B.A. 2007 Philosophy, Babes-Bolyai University Cluj-Napoca
Dissertation Title: Taming the Atom, Engineering time. An Anthropology of Nuclear Decommissioning
Abstract: 

Things have a social life also outside of the commodity chain (Appadurai 1986). Atomic things, from fissionable materials up to all the technological devices associated with them, are 'valuable' on a market, for both civil and military purposes. However, atomic things have a restricted lifetime as useful market commodities, after which they become waste; contaminated, radioactive, therefore dangerous waste. Also, it is eternal waste, both because it remains hazardous for hundreds of thousands of years, and because (up to now) it cannot be recycled and brought back into the commodity chain. This research asks how a nuclear decommissioning regime, that is not a residue of, but constitutive of the social  (Gille 2010) is assembled around such eternally hazardous things, who the people behind this emerging field are, how did they get from the production to the disassembly of nuclear facilities, how did they establish transnational networks of business and expertise in this field and how do they negotiate the boundaries between politics, science and technology at various scales in order to establish an autonomous field?

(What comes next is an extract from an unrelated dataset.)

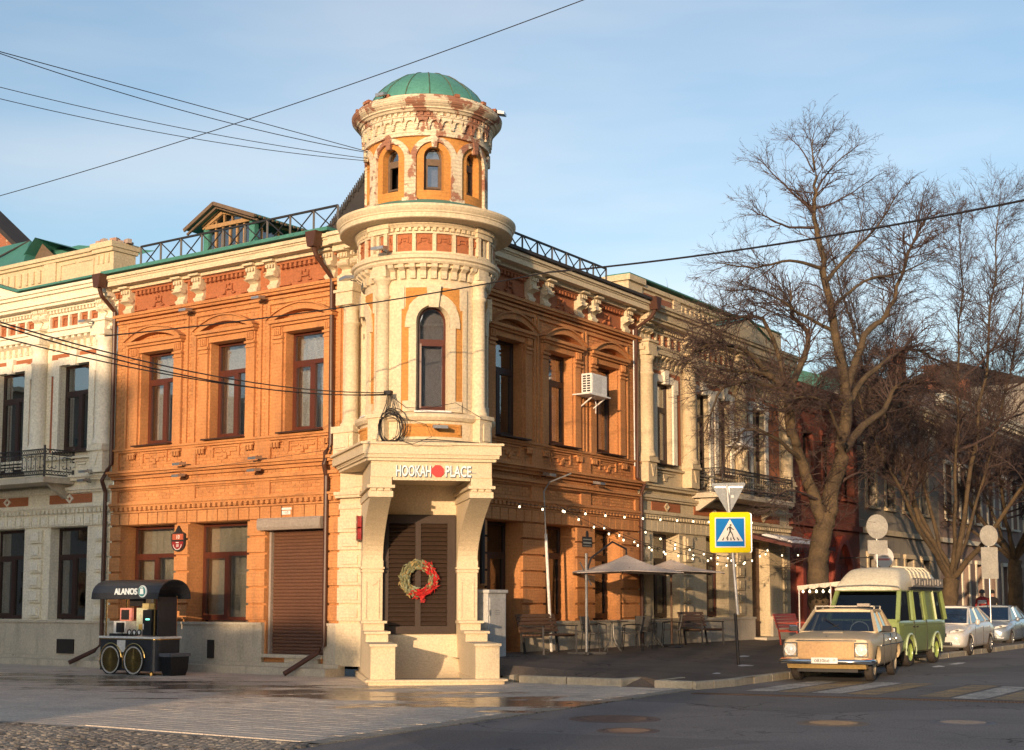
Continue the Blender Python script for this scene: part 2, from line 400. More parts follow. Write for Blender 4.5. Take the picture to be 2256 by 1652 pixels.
def dentils(mb, P, a0, a1, step, w, d0, d1, z0, z1, skip=()):
    n = max(1, int((a1 - a0) / step)); st = (a1 - a0) / n
    for i in range(n):
        x = a0 + st * (i + .5)
        if any(p < x < q for p, q in skip): continue
        mb.box(P, x - w / 2, x + w / 2, d0, d1, z0, z1)
def orange_facade(P, bld, u, s0, s1, cs, grounds, corb, pipe_side, kind):
    P0 = P; P = lambda a, d, z: P0(a, d * 1.4 if 0 < d < .2 else d, z)
    U = .59; holes = [(c - U, c + U, 5.42, 7.72, .24) for c in cs] + [(a, b, z, 3.46, .42) for a, b, z in grounds]
    w = MB(); room = MB(); wall(P, s0, s1, .0, 9.42, holes, w, room); build('wall', w, ORANGE, bld); build('interior', room, ROOM, bld)
    near = (lambda a, z: a < 4.6 and 5.0 < z < 8.4) if kind == 'L' else (lambda a, z: a < 0)
    brick_field(P, bld, u, s0, s1, 1.14, 8.74, holes, OBRICK, 290 if kind == 'L' else 0, near)
    # upper storey bays
    for i, c in enumerate(cs):
        pm = MB()
        for sg in (-1, 1):
            a, b = sorted((c + sg * .64, c + sg * .92)); pm.box(P, a, b, 0, .055, 5.36, 7.86); pm.box(P, a - .02, b + .02, .0, .09, 7.57, 7.62); pm.box(P, a - .01, b + .01, 0, .075, 7.47, 7.52); pm.box(P, a + .03, b - .03, .05, .085, 7.66, 7.84)
            for q in (-1, 0, 1): pm.box(P, (a + b) / 2 + q * .06 - .015, (a + b) / 2 + q * .06 + .015, .08, .1, 7.68, 7.82)
        build('pilaster', pm, ORANGE, bld)
        pd = MB(); pd.box(P, c - .96, c + .96, 0, .10, 7.86, 7.92); pd.box(P, c - .99, c + .99, 0, .15, 7.92, 7.99); pd.box(P, c - .62, c + .62, 0, .05, 7.72, 7.86)
        pd.strip(P, seg_pts(c, .80, 7.99, .17), seg_pts(c, 1.0, 8.0, .30), 0, .15)
        pd.strip(P, seg_pts(c, 1.0, 8.0, .30), seg_pts(c, 1.02, 8.0, .335), 0, .19)
        build('pediment', pd, ORANGE, bld)
        fr = MB(); fr.box(P, c - 1.12, c + 1.12, 0, .045, 8.40, 8.46)
        for sg in (-1, 1): fr.box(P, *sorted((c + sg * 1.06, c + sg * 1.12)), 0, .045, 5.36, 8.40)
        build('panel_frame', fr, ORANGE, bld)
        build('window_sill', MB().box(P, c - .66, c + .66, 0, .17, 5.375, 5.405), DFRAME, bld)
        window(P, bld, c, U, 5.42, 7.72, .24, FRAME if kind == 'L' else DFRAME, zt=7.02, mull=-.05 if kind == 'L' else -.1, curt=[1, 1, 1][i] if kind == 'L' else [0, 1.55, 1.6][i], blinds=(kind == 'L' and i == 1))
        ap = MB(); ap.box(P, c - .45, c + .45, 0, .04, 5.20, 5.235); 
        for sg in (-1, 1):
            ap.box(P, *sorted((c + sg * .41, c + sg * .45)), 0, .04, 4.98, 5.2); ap.box(P, *sorted((c + sg * .12, c + sg * .36)), 0, .035, 5.09, 5.13); ap.box(P, *sorted((c + sg * .06, c + sg * .15)), 0, .035, 5.0, 5.1)
            for q in range(3): ap.box(P, c + sg * .8 + (q - 1) * .09 - .025, c + sg * .8 + (q - 1) * .09 + .025, .05, .09, 5.08, 5.19)
            ap.box(P, c + sg * .8 - .15, c + sg * .8 + .15, 0, .08, 5.19, 5.235)
        ap.box(P, c - .05, c + .05, 0, .05, 4.94, 5.06)
        build('apron_ornament', ap, ORANGE, bld)
        # frieze cross and corner pieces
        cr = MB()
        for x, y, ww, hh in ((0, 9.08, .05, .05), (-.10, 9.02, .04, .12), (.10, 9.02, .04, .12), (-.05, 8.96, .12, .035), (.05, 8.96, .12, .035), (-.16, 8.86, .1, .035), (.16, 8.86, .1, .035), (-.12, 8.89, .035, .07), (.12, 8.89, .035, .07)): cr.box(P, c + x - ww / 2, c + x + ww / 2, 0, .05, y - hh / 2, y + hh / 2)
        for sg in (-1, 1): cr.box(P, *sorted((c + sg * .42, c + sg * .85)), 0, .05, 8.80, 8.83); cr.box(P, *sorted((c + sg * .82, c + sg * .85)), 0, .05, 8.83, 8.95)
        build('frieze_cross', cr, TERRA, bld)
    # entablature
    b = MB(); b.box(P, s0, s1, 0, .05, 8.52, 8.57); b.box(P, s0, s1, 0, .09, 8.61, 8.67); b.box(P, s0, s1, 0, .13, 8.67, 8.735); build('string_course', b, ORANGE, bld)
    f = MB(); f.box(P, s0, s1, -.01, .012, 8.735, 9.34); f.box(P, s0, s1, 0, .10, 9.28, 9.33)
    dentils(f, P, s0, s1, .145, .075, 0, .09, 9.19, 9.28, skip=[(x - .18, x + .18) for x in corb]); build('frieze', f, TERRA, bld)
    for x in corb: corbel(P, bld, x)
    k = MB(); k.box(P, s0, s1, 0, .16, 9.34, 9.39); k.box(P, s0, s1, -.2, .44, 9.43, 9.56); k.box(P, s0, s1, -.2, .47, 9.56, 9.60); k.box(P, s0, s1, -.2, .52, 9.60, 9.68); k.box(P, s0, s1, -.2, .22, 9.39, 9.43)
    build('cornice', k, CREAM, bld)
    if kind == 'L': build('roof_edge', MB().box(P, s0 - .02, s1, -.3, .60, 9.72, 9.80), GREEN, bld)
    else: build('roof_edge', MB().box(P, s0, s1 + .05, -.3, .60, 9.69, 9.76), CORR, bld)
    # middle belt
    b = MB()
    for z0, z1, d in ((5.26, 5.31, .06), (5.31, 5.36, .09), (4.74, 4.80, .19), (4.68, 4.74, .14), (4.60, 4.68, .07), (4.40, 4.47, .12), (4.34, 4.40, .07)): b.box(P, s0, s1, 0, d, z0, z1)
    b.box(P, s0, s1, 0, .12, 3.95, 4.0); b.box(P, s0, s1, 0, .09, 3.90, 3.95)
    b.box(P, s0, s1, 0, .05, 3.76, 3.80)
    dentils(b, P, s0, s1, .17, .10, 0, .085, 3.82, 3.90); build('belt_course', b, ORANGE, bld)
    mid = [(cs[i] + cs[i + 1]) / 2 for i in range(len(cs) - 1)]
    fp = MB(); edges = [s0] + mid + [s1]
    for i, e in enumerate(edges):
        a, b2 = (e, e + .22) if i == 0 else (e - .22, e) if i == len(edges) - 1 else (e - .24, e + .24)
        fp.box(P, a, b2, 0, .045, 4.0, 4.34); fp.box(P, a, b2, 0, .05, 4.80, 5.26)
    fp.box(P, s0, s1, 0, .03, 4.0, 4.04); fp.box(P, s0, s1, 0, .03, 4.30, 4.34); build('pier_panel', fp, ORANGE, bld)
    # voussoirs and rusticated piers, block by block
    n = int((s1 - s0) / .33); st = (s1 - s0) / n
    for i in range(n):
        x = s0 + st * (i + .5)
        build('voussoir', MB().plate(P, [(x - st / 2 + .012, 3.475), (x + st / 2 - .012, 3.475), (x + st / 2 - .02, 3.745), (x - st / 2 + .02, 3.745)], 0, .055), ORANGE, bld)
    piers = []; last = s0
    for a, b2, z in sorted(grounds): piers.append((last, a)); last = b2
    piers.append((last, s1))
    for a, b2 in piers:
        if b2 - a < .1: continue
        for k2 in range(6):
            z = 1.19 + k2 * .382
            if a == s0 and kind == 'L': aa, bb = a + .02, b2
            else: aa, bb = a, b2
            build('quoin', MB().box(P, aa, bb, 0, .055, z, z + .33), ORANGE, bld)
            build('quoin_joint', MB().box(P, aa, bb, 0, .02, z + .33, z + .382), ORANGE, bld) if False else None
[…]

The case study is that of a company specialized in nuclear decommissioning, located at the site of the former largest nuclear power station of the GDR, in the city of Greifswald, which started as a local enterprise supposed to decommission only the local power plant and gradually grew into the largest German player in the industry, taking up several other projects inside of the country but also abroad. The case also plays a key role, due to the recent decision of the German government for a complete phase-out of its nuclear industry, because it holds regional monopoly on a type of expertise that has become of great importance in the global debate for alternative energetic futures.
 
Areas of interest: Energy politics, Environment, Science and Technology Studies, Urban and Regional Development, Central and Eastern Europe, GDR and Germany.